Blickt man auf ein nationales Ranking, führt China in fast allen Kategorien des Zuwachses der installierten Kapazität von Erneuerbaren (Investitionen insgesamt, Wasserkraft, Photovoltaik, Wind, Solarthermie). China tritt auch zunehmend in das Vakuum ein, das durch den Rückzug der USA auf nationaler Ebene der Klimapolitik (zum Glück abgeschwächt durch das starke und öffentliche Bekenntnis von US-Städten, Provinzen und Wirtschaftskräften zum Pariser Abkommen) derzeit entsteht. Im heurigen August weitete China seine Kooperationen mit Afrika, die bei Öl, Gas und Wasserkraft schon seit Jahrzehnten bestehen, signifikant auf den Bereich der Erneuerbaren aus.

Bolivien, Senegal, Jordanien, Honduras, Island an der Spitze

Berücksichtigt man die Größe der Volkswirtschaften, sind Länder wie Bolivien, Senegal, Jordanien, Honduras oder Island an der Spitze der REN21-Champions für erneuerbare Energien, was zeigt, welchen Unterschied entschlossene politische Weichenstellungen machen.

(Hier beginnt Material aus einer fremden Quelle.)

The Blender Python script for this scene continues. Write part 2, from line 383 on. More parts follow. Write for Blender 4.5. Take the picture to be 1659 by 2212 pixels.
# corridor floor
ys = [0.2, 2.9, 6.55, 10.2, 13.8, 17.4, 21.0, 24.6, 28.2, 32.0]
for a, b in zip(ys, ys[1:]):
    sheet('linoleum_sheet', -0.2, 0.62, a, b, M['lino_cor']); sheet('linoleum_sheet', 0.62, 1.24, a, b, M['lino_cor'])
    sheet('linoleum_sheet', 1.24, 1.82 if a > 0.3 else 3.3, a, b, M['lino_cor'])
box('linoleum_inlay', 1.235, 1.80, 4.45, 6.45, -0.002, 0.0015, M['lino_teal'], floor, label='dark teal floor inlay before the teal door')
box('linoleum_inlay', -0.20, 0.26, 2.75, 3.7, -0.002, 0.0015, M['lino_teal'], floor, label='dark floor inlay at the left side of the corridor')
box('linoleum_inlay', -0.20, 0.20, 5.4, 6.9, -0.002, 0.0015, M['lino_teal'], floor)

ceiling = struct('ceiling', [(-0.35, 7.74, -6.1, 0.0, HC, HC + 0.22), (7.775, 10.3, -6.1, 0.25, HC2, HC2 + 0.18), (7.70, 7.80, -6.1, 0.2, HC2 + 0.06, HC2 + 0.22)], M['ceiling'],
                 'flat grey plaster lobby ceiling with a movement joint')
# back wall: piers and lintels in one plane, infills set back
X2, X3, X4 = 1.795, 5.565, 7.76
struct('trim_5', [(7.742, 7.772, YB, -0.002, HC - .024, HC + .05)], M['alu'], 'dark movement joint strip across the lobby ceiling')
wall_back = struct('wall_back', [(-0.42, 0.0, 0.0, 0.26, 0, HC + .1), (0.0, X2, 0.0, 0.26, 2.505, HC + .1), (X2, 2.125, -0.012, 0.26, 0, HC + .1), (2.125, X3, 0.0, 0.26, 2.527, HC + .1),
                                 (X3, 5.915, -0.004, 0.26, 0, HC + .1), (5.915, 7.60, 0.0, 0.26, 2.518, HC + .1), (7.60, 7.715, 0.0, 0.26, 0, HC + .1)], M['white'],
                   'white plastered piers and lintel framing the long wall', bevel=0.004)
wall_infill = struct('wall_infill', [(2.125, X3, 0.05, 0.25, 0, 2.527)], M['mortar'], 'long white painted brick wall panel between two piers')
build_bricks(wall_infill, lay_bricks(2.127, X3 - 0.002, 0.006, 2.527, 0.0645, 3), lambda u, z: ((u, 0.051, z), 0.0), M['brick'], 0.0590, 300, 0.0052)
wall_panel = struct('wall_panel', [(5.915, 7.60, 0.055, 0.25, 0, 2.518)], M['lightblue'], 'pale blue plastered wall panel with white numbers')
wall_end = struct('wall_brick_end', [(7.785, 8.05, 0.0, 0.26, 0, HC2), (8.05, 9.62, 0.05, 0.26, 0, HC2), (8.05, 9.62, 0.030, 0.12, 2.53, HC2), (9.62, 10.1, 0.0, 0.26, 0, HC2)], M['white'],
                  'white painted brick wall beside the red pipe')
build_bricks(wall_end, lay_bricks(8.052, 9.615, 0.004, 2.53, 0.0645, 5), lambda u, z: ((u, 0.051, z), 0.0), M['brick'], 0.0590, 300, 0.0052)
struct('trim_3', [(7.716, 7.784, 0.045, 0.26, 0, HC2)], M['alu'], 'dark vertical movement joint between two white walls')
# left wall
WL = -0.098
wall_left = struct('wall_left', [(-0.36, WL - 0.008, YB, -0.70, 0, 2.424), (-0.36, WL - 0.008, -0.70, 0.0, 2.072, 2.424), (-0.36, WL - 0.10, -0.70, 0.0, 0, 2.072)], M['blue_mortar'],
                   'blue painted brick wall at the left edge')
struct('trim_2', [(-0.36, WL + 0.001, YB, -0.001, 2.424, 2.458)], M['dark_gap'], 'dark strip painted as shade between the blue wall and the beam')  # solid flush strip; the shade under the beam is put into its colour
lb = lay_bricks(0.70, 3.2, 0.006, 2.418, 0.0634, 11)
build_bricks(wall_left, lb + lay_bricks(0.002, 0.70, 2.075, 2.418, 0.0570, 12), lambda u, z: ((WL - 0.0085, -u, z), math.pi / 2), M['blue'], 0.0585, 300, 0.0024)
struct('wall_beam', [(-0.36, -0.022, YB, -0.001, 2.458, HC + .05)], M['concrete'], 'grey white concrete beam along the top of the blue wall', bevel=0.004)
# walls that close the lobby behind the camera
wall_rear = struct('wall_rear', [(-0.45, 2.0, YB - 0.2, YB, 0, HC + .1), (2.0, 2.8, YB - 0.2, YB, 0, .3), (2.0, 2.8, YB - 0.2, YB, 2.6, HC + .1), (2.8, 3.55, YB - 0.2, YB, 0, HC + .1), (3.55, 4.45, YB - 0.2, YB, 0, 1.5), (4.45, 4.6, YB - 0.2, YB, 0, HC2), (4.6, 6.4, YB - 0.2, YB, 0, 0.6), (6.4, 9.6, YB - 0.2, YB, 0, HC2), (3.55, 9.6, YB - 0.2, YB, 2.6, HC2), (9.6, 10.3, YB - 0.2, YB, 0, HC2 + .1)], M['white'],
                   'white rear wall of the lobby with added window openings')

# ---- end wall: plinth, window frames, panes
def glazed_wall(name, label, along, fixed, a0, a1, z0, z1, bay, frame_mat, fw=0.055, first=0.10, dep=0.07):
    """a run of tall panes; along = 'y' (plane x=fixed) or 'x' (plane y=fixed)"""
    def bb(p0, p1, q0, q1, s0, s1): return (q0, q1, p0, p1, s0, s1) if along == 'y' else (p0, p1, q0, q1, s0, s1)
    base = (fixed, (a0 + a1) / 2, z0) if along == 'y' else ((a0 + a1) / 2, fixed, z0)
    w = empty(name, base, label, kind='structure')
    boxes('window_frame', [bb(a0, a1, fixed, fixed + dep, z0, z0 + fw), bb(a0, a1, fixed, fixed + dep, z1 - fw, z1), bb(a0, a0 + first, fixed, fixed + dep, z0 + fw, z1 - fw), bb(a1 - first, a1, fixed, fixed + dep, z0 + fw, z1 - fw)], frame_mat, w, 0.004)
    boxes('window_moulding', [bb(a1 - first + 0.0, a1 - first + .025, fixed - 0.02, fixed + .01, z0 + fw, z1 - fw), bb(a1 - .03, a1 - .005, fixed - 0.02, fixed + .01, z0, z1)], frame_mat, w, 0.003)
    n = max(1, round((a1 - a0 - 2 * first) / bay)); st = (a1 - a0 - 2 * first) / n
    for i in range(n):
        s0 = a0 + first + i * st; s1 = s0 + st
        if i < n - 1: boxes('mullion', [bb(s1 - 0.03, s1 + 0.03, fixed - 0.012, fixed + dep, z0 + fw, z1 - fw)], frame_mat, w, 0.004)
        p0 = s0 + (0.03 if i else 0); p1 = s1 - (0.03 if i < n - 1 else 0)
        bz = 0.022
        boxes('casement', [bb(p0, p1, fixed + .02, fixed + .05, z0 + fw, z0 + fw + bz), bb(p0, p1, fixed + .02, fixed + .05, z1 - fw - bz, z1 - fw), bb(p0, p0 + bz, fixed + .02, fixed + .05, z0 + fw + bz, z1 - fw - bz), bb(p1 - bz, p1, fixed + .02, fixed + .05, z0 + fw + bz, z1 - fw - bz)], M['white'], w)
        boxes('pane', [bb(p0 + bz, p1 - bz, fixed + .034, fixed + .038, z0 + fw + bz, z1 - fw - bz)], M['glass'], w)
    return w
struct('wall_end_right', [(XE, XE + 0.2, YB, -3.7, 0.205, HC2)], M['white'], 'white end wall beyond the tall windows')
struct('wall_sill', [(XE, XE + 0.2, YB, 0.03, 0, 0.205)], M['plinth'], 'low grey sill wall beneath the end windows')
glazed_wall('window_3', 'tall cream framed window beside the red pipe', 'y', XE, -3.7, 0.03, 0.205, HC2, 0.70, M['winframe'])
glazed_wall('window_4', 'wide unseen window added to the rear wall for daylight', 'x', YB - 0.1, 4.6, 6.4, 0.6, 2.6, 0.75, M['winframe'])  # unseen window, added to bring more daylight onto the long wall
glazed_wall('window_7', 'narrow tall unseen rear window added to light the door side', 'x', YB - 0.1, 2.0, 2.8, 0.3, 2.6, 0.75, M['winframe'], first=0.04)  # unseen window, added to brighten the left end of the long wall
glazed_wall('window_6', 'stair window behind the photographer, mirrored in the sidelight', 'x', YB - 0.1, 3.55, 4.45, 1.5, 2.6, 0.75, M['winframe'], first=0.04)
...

Der Weg in Richtung fossil-freie Welt ist nicht nur ökologisch unverzichtbar, er ist - wie Länder, Städte, Unternehmen und einzelne Haushalte in allen Regionen der Welt täglich demonstrieren - auch ökonomisch attraktiv.

Um die Klimaziele des Pariser Übereinkommens zu erreichen, müssen so viele der beträchtlichen fossilen Energievorkommen wie nur irgend möglich unangetastet im Boden belassen werden. Da im Stromsektor Erneuerbare schon recht gut verankert sind, muss das Augenmerk jetzt auf Heizen, Kühlen und Transport gelegt werden. Zudem sind Frauen sind im Energiesektor notorisch unterrepräsentiert. Es gilt, ihre Mitwirkung auf allen Ebenen zu verbessern. Kluge Stadtpolitik (Smart City) hat besonderes Potenzial, Energiefragen integriert und systemisch zu bewältigen.

Die UNO wird in den nächsten Monaten unter anderem die Umsetzung der Nachhaltigkeitsziele zu Wasser und Abwasserentsorgung, nachhaltiger Energie für alle, Stadtentwicklung und nachhaltigen Konsum- und Produktionsweisen überprüfen. Jede Initiative, die wichtige Akteure motiviert - der bevorstehende "One Planet"-
Klimagipfel in Paris etwa zielt besonders auf den Finanzsektor ab - ist begrüßenswert als weiterer Schritt in die richtige Richtung.